2. Diary of Anne Frank.  It seems inappropriate to call this a “good” or even “great” book.  I had not read it since high school, I will just say it deserves its enduring status, and the reread was much more rewarding and interesting than what I was expecting.

3. Howard Brotz, editor, African-American Social & Political Thought 1850-1920.  A fascinating selection from the debates of the time, reprinting Douglass, Booker T., Du Bois, Marcus Garvey, Martin Delany, and others.  Douglass holds up best, including his critique of colonialism.  The weakest argument in the volume was “Haiti is working out fine, so Liberia will succeed as well.”  Of greatest interest to me was the extent to which the African-American debates of that time overlapped with opinions about Africa and the Caribbean.  Recommended, and excellent background for many of the current disputes.

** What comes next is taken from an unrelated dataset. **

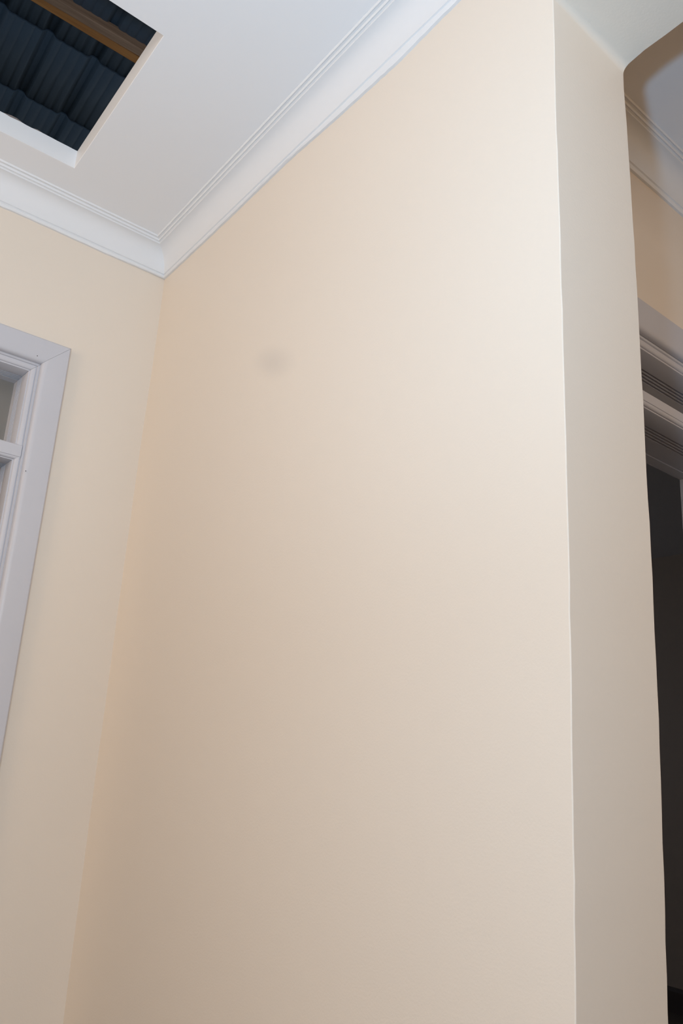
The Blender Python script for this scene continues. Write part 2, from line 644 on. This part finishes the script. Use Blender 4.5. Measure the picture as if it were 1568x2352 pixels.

4. Simone Weil: An Anthology, and Gravity and GraceGravity and Grace is the early work.  Its ten best pages are superb, but reading it is mostly a frustrating experience, due to the diffuse nature of the presentation (to be clear, overall I consider that a relatively high reward ratio).  The former collection is the best place to start, noting again there is a certain degree of diffuseness, but as with Žižek there are insights you just don’t get anywhere else.  A good question for any talent selection algorithm is whether it would pick out the teenage Weil and give her a grant to pursue her writing projects.  Sadly she died at age 34 in 1943.